Power of school coffee gardens

Omoro District Chairman, Peter Douglas Okello, told the visiting UCDA team that the district council had directed that each household was to allocate two acres to coffee growing. FILE PHOTO

What you need to know:

  • The following day Gulu RDC, Major Lapolo Santos who already has over ten acres of coffee, told the UCDA officials that government should make it compulsory for every school in the Acholi sub-region to have a school coffee garden so that coffee crop husbandry is introduced early to all the children.

Since 2008 there has been an effort by the Uganda Coffee Development Authority (UCDA) to introduce commercial production of coffee in Mid-Northern Uganda.

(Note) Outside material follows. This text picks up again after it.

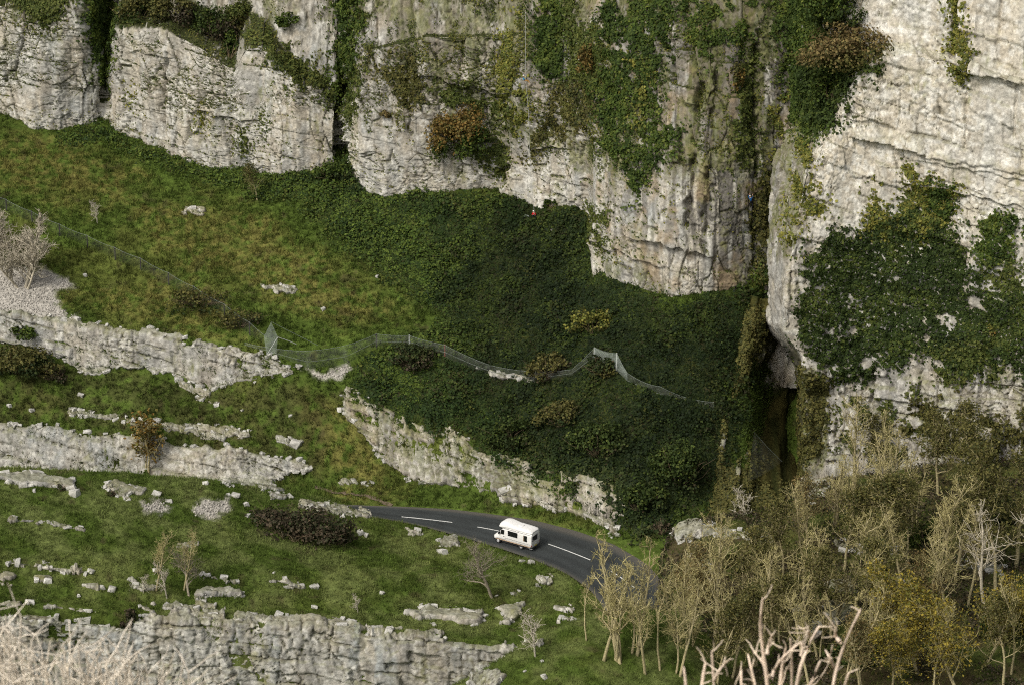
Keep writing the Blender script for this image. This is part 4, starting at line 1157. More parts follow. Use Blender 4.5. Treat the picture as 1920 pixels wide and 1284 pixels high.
def grow(rng, start, d, length, k, bend, up):
    """one wobbling shoot of k points"""
    pts = [np.array(start, float)]; d = unit(np.array(d, float))
    for i in range(k - 1):
        d = unit(d + bend * rng.normal(size=3) + np.array([0, 0, up]))
        pts.append(pts[-1] + d * length / (k - 1))
    return np.array(pts)

def tree_meshes(seed, h=11.0, r=0.17, stems=1, limbs=9, first=0.35, spread=0.8, up=0.12, subs=5, twigs=5, fine=1, bark=(0.40, 0.345, 0.19), twig=(0.42, 0.37, 0.165), leaf=None, nleaf=0, leafsize=0.22, twr=0.026, lean=0.12):
    rng = np.random.default_rng(seed)
    ts = Soup(); cs = Soup()
    bark = np.array(bark); twig = np.array(twig)
    K1, K2, K3, K4 = 9, 6, 5, 3
    L1, L2, L3, L4 = [], [], [], []
    R1, R2, R3, R4 = [], [], [], []
    for s in range(stems):
        d0 = np.array([rng.normal() * lean * (1 + 1.2 * (stems > 1)), rng.normal() * lean * (1 + 1.2 * (stems > 1)), 1])
        hh = h * (1 if s == 0 else rng.uniform(0.7, 0.95))
        tr = grow(rng, (rng.normal() * 0.15 * (stems > 1), rng.normal() * 0.15 * (stems > 1), -0.4), d0, hh, K1, 0.10, 0.05)
        L1.append(tr); rr = r * (1 if s == 0 else 0.75)
        R1.append(rr * np.linspace(1, 0.16, K1) ** 0.9)
        for i in range(limbs):
            f = first + (0.97 - first) * ((i + rng.random()) / limbs)
            q = f * (K1 - 1); a = int(q); base = tr[a] + (tr[min(a + 1, K1 - 1)] - tr[a]) * (q - a)
            ang = rng.random() * 6.283
            ll = hh * (1 - f * 0.72) * rng.uniform(0.42, 0.66) * spread
            di = np.array([math.cos(ang) * spread, math.sin(ang) * spread, rng.uniform(0.5, 1.2)])
            lb = grow(rng, base, di, ll, K2, 0.22, up)
            r0 = max(rr * (1 - f) * 0.7, twr * 2.4)
            L2.append(lb); R2.append(r0 * np.linspace(1, 0.35, K2))
            for j in range(subs):
                g = rng.uniform(0.25, 1.0); b = lb[min(int(g * (K2 - 1)), K2 - 1)]
                dj = unit(lb[-1] - lb[0]) + 0.75 * rng.normal(size=3) + np.array([0, 0, 0.25])
                sb = grow(rng, b, dj, ll * rng.uniform(0.35, 0.6), K3, 0.28, up)
                L3.append(sb); R3.append(max(r0 * 0.4, twr * 1.3) * np.linspace(1, 0.5, K3))
                for k in range(twigs):
                    b2 = sb[rng.integers(1, K3)]
                    dk = unit(sb[-1] - sb[0]) + 0.8 * rng.normal(size=3) + np.array([0, 0, 0.2])
                    tw = grow(rng, b2, dk, ll * rng.uniform(0.18, 0.38), K4, 0.25, up)
                    L4.append(tw); R4.append(twr * np.linspace(1, 0.55, K4))
                    for m in range(fine):
                        L4.append(grow(rng, tw[rng.integers(0, K4)], unit(dk) + 0.9 * rng.normal(size=3), ll * rng.uniform(0.12, 0.26), K4, 0.25, up)); R4.append(twr * 0.7 * np.linspace(1, 0.5, K4))
    V, f = tubes(L1, R1, 7); ts.add(V, f, bark)
    V, f = tubes(L2, R2, 4); ts.add(V, f, bark * 1.0)
    V, f = tubes(L3, R3, 3); cs.add(V, f, 0.5 * bark + 0.5 * twig)
    V, f = tubes(L4, R4, 3); cs.add(V, f, twig * (0.7 + 0.6 * np.repeat(rng.random(len(L4)), K4 * 3))[:, None])
    if leaf:
        ends = np.array(L4)[:, -1]
        pick = rng.integers(len(ends), size=nleaf)
        C = ends[pick] + rng.normal(size=(nleaf, 3)) * 0.28
        D = unit(np.array([0, -0.2, 0.8]) + rng.normal(size=(nleaf, 3)) * 0.7)
        T = unit(np.cross(D, rng.normal(size=(nleaf, 3)))); B = np.cross(D, T); s = (leafsize * (0.6 + 0.8 * rng.random(nleaf)))[:, None]
        V = np.stack([C - T * s * 0.5, C + B * s * 0.42 + D * s * .1, C + T * s * 0.5, C - B * s * 0.42 + D * s * .1], 1).reshape(-1, 3)
        cl = pal(leaf, nleaf, fbm(C[:, 0] / 1.2, C[:, 2] / 1.2, C[:, 1] / 1.2, 2, seed))
        cs.add(V, np.arange(4 * nleaf).reshape(-1, 4), np.repeat(cl, 4, axis=0))
    tm = ts.mesh('trunk', True); tm.materials.append(M_BARK)
    cm = cs.mesh('crown'); cm.materials.append(M_LEAF if leaf and nleaf > 1500 else M_BARK)
    return tm, cm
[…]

The idea, according to Apollo Kamugisha, Director Development Services, UCDA, is to fight poverty in the region and also to increase Uganda’s national annual coffee production from the current 4.6 million to 20 million bags by the year 2025.

Much of last week your columnist who is also a coffee farmer travelled with the members of the UCDA Board of Directors led by their chairman, Perez Bukumunhe, to a number of districts in Northern Uganda visiting coffee farmers, processors, and roasters and holding meetings with local leaders, cultural leaders, and agricultural extension staff to monitor and establish the progress so far made in introducing commercial coffee production in the region.

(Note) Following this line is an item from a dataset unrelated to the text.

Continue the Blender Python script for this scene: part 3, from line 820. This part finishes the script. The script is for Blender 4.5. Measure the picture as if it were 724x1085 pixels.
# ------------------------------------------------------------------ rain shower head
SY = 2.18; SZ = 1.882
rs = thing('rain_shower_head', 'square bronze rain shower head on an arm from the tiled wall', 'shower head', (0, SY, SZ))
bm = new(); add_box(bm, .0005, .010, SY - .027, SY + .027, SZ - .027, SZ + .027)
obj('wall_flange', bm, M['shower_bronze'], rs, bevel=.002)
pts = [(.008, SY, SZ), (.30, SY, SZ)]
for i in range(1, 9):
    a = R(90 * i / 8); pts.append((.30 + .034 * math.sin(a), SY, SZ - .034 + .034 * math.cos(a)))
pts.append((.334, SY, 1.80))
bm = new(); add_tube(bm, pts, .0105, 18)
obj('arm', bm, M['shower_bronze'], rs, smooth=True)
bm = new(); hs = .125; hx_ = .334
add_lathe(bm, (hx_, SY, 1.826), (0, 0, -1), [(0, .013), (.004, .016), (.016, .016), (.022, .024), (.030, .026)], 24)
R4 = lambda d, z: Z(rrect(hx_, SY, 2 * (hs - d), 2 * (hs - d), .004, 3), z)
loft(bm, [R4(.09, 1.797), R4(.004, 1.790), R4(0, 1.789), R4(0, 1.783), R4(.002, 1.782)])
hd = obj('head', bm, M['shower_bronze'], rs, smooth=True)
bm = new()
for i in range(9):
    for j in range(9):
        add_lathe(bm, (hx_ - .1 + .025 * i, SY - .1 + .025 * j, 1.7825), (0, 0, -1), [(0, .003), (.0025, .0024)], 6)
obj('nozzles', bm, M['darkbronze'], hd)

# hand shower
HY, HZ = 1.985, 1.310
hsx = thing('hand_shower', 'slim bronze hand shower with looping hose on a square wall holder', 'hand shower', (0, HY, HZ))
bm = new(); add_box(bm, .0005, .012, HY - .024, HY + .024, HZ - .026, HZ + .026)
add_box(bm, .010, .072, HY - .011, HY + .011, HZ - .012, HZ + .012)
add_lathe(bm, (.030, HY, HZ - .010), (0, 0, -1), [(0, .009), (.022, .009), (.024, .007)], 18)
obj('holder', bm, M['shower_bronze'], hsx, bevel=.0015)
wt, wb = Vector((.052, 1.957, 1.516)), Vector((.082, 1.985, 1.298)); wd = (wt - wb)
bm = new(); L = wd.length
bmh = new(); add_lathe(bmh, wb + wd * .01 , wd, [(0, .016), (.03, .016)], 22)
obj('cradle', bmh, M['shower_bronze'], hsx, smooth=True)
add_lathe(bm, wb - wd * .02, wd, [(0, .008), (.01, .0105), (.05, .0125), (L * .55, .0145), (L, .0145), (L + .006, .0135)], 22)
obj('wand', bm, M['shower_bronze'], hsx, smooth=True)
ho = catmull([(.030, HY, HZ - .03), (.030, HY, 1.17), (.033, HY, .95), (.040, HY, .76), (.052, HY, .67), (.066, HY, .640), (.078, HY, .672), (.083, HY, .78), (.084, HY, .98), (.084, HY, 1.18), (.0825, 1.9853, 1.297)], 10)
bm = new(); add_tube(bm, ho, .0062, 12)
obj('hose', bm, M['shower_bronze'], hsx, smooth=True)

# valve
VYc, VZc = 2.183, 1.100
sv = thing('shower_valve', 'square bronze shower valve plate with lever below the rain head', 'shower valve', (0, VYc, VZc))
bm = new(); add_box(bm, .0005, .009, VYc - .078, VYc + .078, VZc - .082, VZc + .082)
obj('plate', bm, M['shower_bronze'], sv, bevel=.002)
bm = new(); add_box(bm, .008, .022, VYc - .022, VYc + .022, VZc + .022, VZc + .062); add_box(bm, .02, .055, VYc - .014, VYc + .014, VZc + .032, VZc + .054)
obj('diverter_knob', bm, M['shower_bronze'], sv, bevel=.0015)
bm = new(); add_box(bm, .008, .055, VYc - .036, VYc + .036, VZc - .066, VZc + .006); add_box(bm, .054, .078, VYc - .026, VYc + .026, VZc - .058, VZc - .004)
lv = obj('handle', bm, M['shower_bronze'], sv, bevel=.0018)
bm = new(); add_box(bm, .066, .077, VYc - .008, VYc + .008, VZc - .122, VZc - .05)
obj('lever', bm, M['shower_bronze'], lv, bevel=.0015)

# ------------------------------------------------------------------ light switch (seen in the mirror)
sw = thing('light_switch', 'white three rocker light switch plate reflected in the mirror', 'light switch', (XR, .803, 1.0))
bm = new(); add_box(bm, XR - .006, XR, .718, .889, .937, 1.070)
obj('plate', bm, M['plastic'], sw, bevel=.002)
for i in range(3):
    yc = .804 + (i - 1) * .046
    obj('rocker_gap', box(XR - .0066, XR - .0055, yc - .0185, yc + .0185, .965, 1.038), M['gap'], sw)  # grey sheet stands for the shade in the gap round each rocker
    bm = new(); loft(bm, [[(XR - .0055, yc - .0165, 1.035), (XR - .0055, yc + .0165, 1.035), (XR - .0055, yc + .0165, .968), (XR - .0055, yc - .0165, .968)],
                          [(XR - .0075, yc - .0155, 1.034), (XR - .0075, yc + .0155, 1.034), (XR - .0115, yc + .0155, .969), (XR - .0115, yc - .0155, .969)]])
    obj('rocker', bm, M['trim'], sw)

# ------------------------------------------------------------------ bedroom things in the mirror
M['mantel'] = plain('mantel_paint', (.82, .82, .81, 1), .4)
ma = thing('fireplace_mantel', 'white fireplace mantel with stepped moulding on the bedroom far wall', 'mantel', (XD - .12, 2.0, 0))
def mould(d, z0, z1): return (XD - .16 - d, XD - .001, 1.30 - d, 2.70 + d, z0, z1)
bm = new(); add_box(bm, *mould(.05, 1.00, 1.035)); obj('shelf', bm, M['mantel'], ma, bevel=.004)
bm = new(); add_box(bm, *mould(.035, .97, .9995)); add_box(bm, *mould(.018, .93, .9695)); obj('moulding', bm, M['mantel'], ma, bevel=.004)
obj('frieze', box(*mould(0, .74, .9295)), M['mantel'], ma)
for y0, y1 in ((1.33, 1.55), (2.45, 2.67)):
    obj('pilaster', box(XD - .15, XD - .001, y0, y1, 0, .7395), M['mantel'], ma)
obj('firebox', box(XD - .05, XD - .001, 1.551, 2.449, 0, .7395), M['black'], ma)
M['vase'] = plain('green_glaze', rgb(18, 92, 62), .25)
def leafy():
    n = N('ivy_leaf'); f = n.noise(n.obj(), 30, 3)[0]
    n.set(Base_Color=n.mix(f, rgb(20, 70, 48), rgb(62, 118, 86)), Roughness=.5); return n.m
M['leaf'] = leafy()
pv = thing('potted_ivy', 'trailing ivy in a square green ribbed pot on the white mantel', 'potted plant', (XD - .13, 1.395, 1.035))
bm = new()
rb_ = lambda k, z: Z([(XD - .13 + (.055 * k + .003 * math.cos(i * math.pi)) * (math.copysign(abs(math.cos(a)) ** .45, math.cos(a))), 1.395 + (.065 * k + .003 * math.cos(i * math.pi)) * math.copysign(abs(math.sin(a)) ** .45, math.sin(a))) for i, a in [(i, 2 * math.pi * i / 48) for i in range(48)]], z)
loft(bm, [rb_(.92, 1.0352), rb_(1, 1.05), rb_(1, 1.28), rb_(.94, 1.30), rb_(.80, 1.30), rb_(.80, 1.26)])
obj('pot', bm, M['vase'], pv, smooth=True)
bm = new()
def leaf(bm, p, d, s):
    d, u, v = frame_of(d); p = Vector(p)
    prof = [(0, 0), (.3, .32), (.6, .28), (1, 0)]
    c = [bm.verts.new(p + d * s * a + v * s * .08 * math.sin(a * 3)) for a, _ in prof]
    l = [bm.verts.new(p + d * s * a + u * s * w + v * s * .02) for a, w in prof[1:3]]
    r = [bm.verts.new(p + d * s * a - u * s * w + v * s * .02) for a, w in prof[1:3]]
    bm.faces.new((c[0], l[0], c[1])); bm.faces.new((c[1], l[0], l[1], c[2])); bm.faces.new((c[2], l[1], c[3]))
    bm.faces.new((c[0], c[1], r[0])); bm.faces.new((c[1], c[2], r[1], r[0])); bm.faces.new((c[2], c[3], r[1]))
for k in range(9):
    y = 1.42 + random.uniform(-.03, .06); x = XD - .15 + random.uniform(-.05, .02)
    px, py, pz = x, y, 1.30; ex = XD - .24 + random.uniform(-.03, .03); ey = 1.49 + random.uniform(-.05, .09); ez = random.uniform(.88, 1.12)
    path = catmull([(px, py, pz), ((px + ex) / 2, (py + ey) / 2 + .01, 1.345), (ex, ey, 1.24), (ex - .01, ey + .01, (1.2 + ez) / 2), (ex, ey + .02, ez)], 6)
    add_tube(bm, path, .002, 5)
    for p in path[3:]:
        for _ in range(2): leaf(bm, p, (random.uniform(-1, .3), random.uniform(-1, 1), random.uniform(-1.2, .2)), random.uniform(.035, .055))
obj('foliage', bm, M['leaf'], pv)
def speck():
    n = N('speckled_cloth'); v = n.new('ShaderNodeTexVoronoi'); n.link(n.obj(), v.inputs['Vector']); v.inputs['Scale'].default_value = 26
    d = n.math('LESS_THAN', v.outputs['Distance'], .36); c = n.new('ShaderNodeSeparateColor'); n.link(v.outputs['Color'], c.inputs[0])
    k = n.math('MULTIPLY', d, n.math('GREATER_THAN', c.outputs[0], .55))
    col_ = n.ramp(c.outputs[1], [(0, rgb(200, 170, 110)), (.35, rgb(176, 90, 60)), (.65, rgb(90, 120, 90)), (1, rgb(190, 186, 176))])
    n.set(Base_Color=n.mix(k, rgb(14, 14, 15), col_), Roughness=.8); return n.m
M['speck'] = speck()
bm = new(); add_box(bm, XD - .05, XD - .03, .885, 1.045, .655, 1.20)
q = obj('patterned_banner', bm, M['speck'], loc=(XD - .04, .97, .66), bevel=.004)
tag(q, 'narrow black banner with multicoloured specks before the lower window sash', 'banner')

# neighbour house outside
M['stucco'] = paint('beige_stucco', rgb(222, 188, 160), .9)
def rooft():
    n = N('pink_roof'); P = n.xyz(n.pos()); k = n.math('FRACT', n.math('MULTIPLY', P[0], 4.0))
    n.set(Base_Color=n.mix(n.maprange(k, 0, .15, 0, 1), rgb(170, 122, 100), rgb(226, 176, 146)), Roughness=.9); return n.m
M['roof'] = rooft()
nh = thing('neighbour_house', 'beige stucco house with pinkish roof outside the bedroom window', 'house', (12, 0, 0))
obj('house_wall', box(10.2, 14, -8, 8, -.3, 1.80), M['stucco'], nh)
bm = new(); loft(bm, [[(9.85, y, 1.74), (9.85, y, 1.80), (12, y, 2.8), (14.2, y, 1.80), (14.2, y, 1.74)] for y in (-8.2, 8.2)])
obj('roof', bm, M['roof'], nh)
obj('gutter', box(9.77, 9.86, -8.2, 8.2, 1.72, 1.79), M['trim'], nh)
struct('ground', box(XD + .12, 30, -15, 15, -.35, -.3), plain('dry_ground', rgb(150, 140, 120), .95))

Until recently most of northern Uganda has been mainly growing annual crops like maize, cotton, beans, sim-sim, sunflower, soy bean, and cassava, among others.

It has now been established that Robusta coffee can be successfully grown in the sub-regions of Lango and Acholi and UCDA is implementing a pilot special intervention for commercial coffee production in the region where some farmers have already started growing the crop.

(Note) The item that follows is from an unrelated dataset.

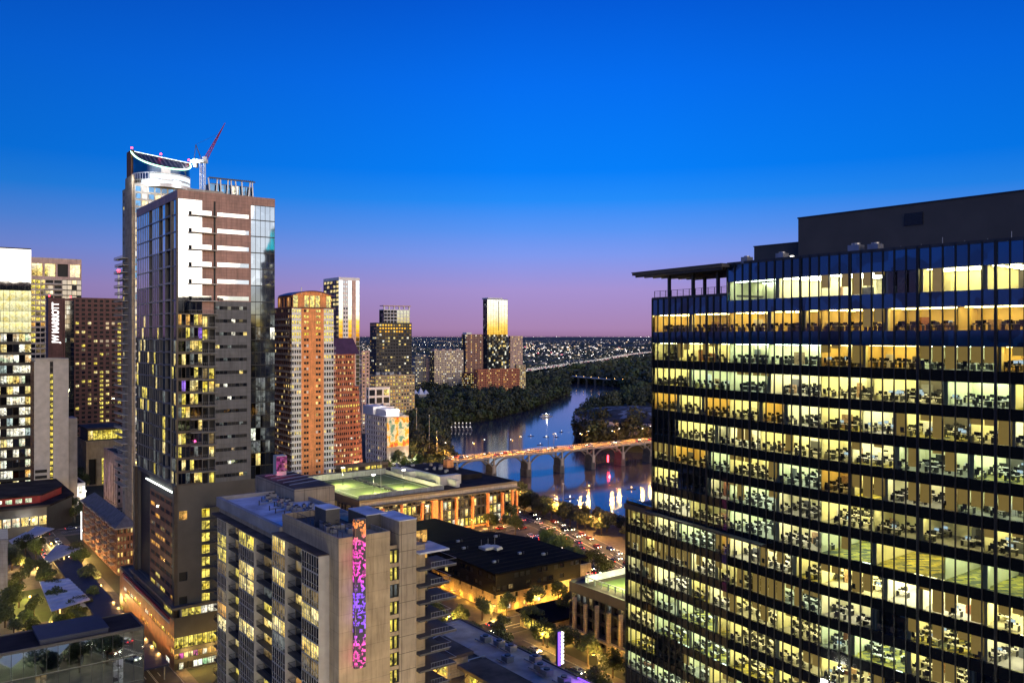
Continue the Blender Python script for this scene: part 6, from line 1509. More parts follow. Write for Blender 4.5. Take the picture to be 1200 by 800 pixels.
# dark red roofed theatre, far left
b = Bld('red_roof_hall', 'dark hall with sloping maroon roof and lit foyer at the left edge', 'hall', 55, 395, -40, 75)
mb = MB(); zt = 13
mb.prism([(-34, 0), (0, 0), (14, 22), (14, 50), (-34, 50)], 0, zt, 'dark_panel'); mb.build('wall', b.root)
mb = MB(); mb.prism([(-35, -1), (1, -1), (15, 22), (15, 51), (-35, 51)], zt, zt + 1, 'roof_dark'); mb.prism([(-35, 6), (-2, 6), (10, 26), (10, 48), (-35, 48)], zt + 1, zt + 4.5, 'red_paint'); mb.prism([(-35, 5), (-1, 5), (11, 26), (11, 49), (-35, 49)], zt + 4.5, zt + 5.2, 'roof_dark'); mb.build('roof', b.root)
for i in range(9):
    mb = MB(); x = -32 + i * 3.6; mb.quad((x, -.06, 5), (x + 3.0, -.06, 5), (x + 3.0, -.06, 9), (x, -.06, 9), R.choice(['lit_warm', 'lit_amber', 'void', 'lit_mix']), uv=True); b.piece('window', mb)
for i in range(5):
    mb = MB(); x = -24 + i * 4; mb.quad((x, 5.95, zt + 1.6), (x + 2.6, 5.95, zt + 1.6), (x + 2.6, 5.95, zt + 3.6), (x, 5.95, zt + 3.6), R.choice(['lit_white', 'lit_mix']), uv=True); b.piece('window', mb)
b.done(0)
# grey panelled wall at the very left
x_, y_ = gp(9, 690, 4)[:2]
t = empty('grey_panel_building', (x_, y_, 0), 0, 'grey panelled gable wall cut by the left edge above the park', 'building')
mb = MB(); mb.prism([(0, 0), (-9, 14), (-40, 14), (-40, 0)], 0, 21, 'grey_panel'); mb.build('wall', t); mb = MB(); mb.prism([(.5, -.5), (-8.5, 14.5), (-40, 14.5), (-40, -.5)], 21, 21.6, 'metal_grey'); mb.build('roof', t)

t = empty('long_blue_roof', (*uv2w(236, 53.5), 0), TH, 'long narrow dark blue roof running beside the planted strip of the park street', 'covered walkway')
mb = MB(); mb.box(0, 0, 4.6, 8.2, 134, 5.0, 'roof_blue'); mb.build('roof', t)
for i in range(15): mb = MB(); mb.tube((7.6, 3 + i * 9, 0), (7.6, 3 + i * 9, 4.6), .16, 'metal_grey', 6); mb.build('post', t)
# slatted park canopies
def canopy(pts, z, label, legs):
    w3 = [gp(px, py, z)[:2] for px, py in pts]; cx = sum(p[0] for p in w3) / len(w3); cy = sum(p[1] for p in w3) / len(w3)
    t = empty('park_canopy', (cx, cy, 0), 0, label, 'canopy', 'slatted steel canopies over the park')
    loc = [(x - cx, y - cy) for x, y in w3]
    mb = MB(); mb.prism(loc, z - .15, z, 'canopy_slat')
    # ridged slats running over the sheet
    a, b_ = Vector(loc[0]), Vector(loc[1]); c, d = Vector(loc[-1]), Vector(loc[2]); n = 22
    for i in range(n):
        u = (i + .5) / n; p = a.lerp(b_, u); q = c.lerp(d, u); w = (b_ - a).normalized() * .22
        h = .10 + .3 * ((i * 7) % 5) / 5
        mb.poly([(p.x - w.x, p.y - w.y, z + .02), (p.x + w.x, p.y + w.y, z + .02), (p.x, p.y, z + h), ], 'canopy_slat')
        mb.quad((p.x - w.x, p.y - w.y, z + .01), (q.x - w.x, q.y - w.y, z + .01), (q.x, q.y, z + h), (p.x, p.y, z + h), 'canopy_slat'); mb.quad((p.x + w.x, p.y + w.y, z + .01), (q.x + w.x, q.y + w.y, z + .01), (q.x, q.y, z + h), (p.x, p.y, z + h), 'canopy_slat')
    mb.build('slatted_roof', t)
    for lx, ly in legs:
        p = a.lerp(b_, lx).lerp(c.lerp(d, lx), ly); mb = MB(); mb.tube((p.x, p.y, 0), (p.x, p.y, z - .15), .28, 'concrete_pale', 8, .22); mb.build('leg', t)
    return t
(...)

Omoro District Chairman, Peter Douglas Okello, told the visiting UCDA team that the district council had directed that each household was to allocate two acres to coffee growing.

The District Vice-chairman, Isaac Newton Ojok, went on to propose that every school in the district should have a two-acre-garden of coffee.

“The children will then learn to grow coffee and the School Management Committee will use the money earned from the garden to improve infrastructure on the school,” he said.
He also suggested that coffee demonstration gardens be established in every sub-county for all and sundry to learn from.

The following day Gulu RDC, Major Lapolo Santos who already has over ten acres of coffee, told the UCDA officials that government should make it compulsory for every school in the Acholi sub-region to have a school coffee garden so that coffee crop husbandry is introduced early to all the children.